Level 5 Valued Member
Certified Instructor
IMHO...I am not concerned about the stacking on the descent as this will barely affect the press. You get stacked in the hole and on the ascent and this is by far more important but don't let the wrists bend. It is hard to tell how tight you are so just make sure you are so tight you can't even feel the weight in your hands. Keep grip neutral on descent and ascent and crush the bar with fingertips at the moment you start to push...irradiation is king.

With regards to bar placement on the chest...get a video of yourself with an unloaded bar from the side and see what placement allows the elbow to be highest with neutral grip while the bar is touching the chest/abdomen This might be the nipple line, upper abd, or somewhere in between. Usually, the less far the elbow is down the stronger you are because...leverages.

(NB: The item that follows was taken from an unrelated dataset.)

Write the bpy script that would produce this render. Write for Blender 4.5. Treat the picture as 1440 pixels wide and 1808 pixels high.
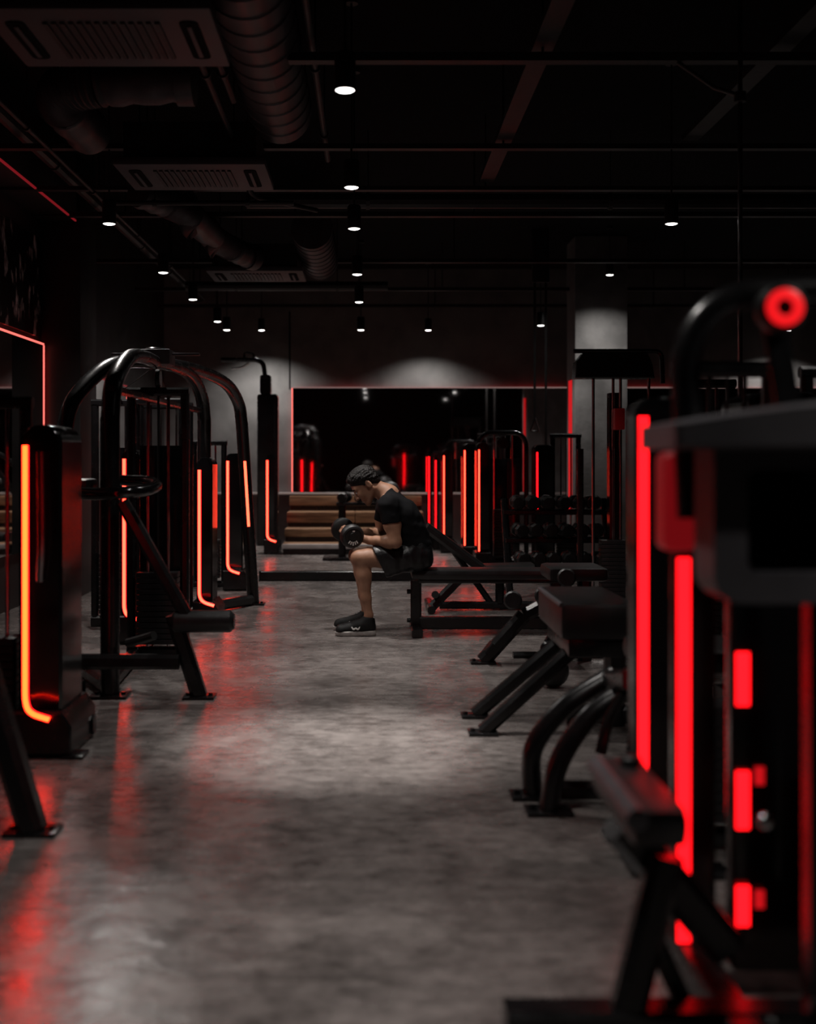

Although you have that tucked foot position and are stiff from the foot tuck you are not tense, there is a difference. Remember, the goal of tucking is to generate total body tension and get a transfer of leg drive into the upper body, not to get as tucked as possible.

Now, for what I would recommend as a raw bencher is to really concentrate on the hole position This is where most raw benchers are weakest and if you can get it out of the hole you can almost always get it up. If you have a camber bar with a 2 inch deficit then bench with that for all benching. If not then do all benching with a 3 sec pause barely touching or a spoto press. The idea is to get tight as heck and transfer that tightness back into the bar. Be the spring!

You will hear a lot of chatter out in the online world about lats and triceps being key..that is geared talk and not nearly as important for a raw lifter. You need chest and shoulder strength for this so make sure you have lots of shoulder and pec work in there (6-8 rep range) along with some triceps and lat work(12-30 rep range). Pecs and shoulders get you off the chest. Back work is important for other things but not real key for benching alone

Another point, know your source when reading online. Very few articles state whether they are recommending for geared, juiced, or raw lifters. As for me I am recommending the above from a competitive powerlifting raw perspective. I am also old as dirt so if it works for my old azz it should work for most anyone.